Damit spricht das DIW ein Problem an, das auch die Europäische Zentralbank (EZB) bereits adressiert hat. Die Notenbank will mit zweckgebundenen Krediten an Banken die Kreditvergabe an Mittelständler ankurbeln. "Das allein wird das Kreditproblem der Banken nicht lösen. Unser Vorschlag ist eine Alternative um die Kreditvergabe an kleine und mittlere Unternehmen zu verbessern", so Fratzscher. Und das sei entscheidend, weil die Geldhäuser Risiken derzeit teils nicht verkraften könnten, teils nicht eingehen wollten.

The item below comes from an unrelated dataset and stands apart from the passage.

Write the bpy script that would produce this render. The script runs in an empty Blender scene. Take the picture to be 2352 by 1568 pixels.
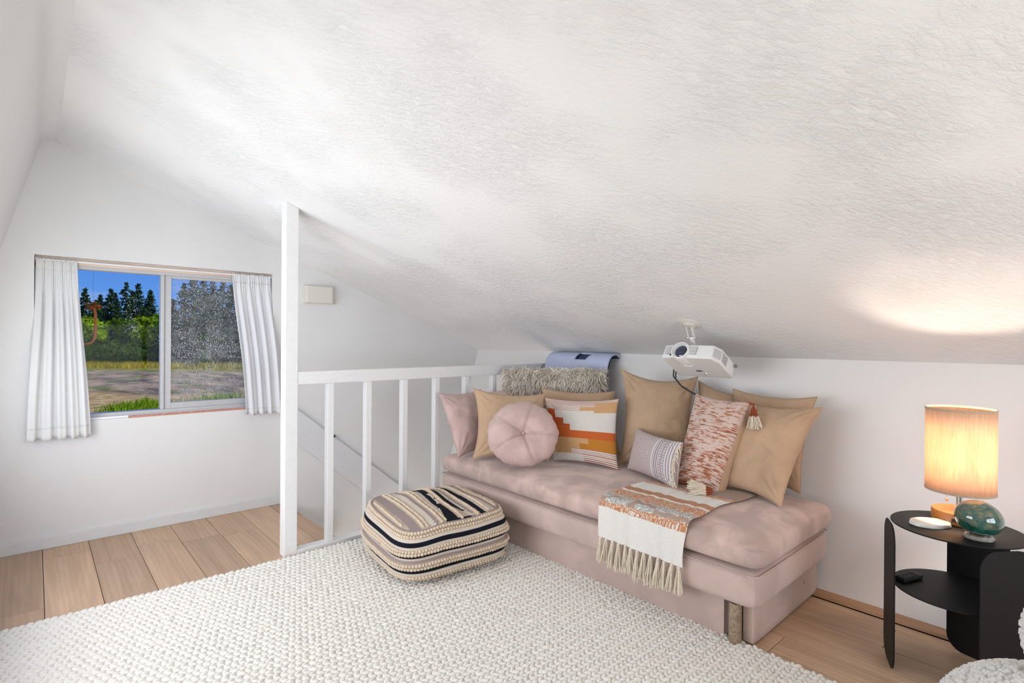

Zu wenige Investitionen hat übrigens nicht nur Südeuropa, sondern auch Deutschland. "Die 30 größten Unternehmen Deutschlands haben im vergangenen Jahr 37 000 Arbeitsplätze im Ausland, aber nur 6000 Arbeitsplätze in Deutschland geschaffen", rechnet DIW-Chef Marcel Fratzscher vor. Besonders erfolgreich waren die deutschen Unternehmen mit ihren Auslandsinvestitionen in den vergangenen Jahren jedoch nicht. Unter dem Strich hätten viele Betriebe Geld verloren, weil sie in faule Finanzpapiere und in die falschen Branchen investiert hätten, analysiert Fratzscher. Aber das könnte sich ändern, hofft er.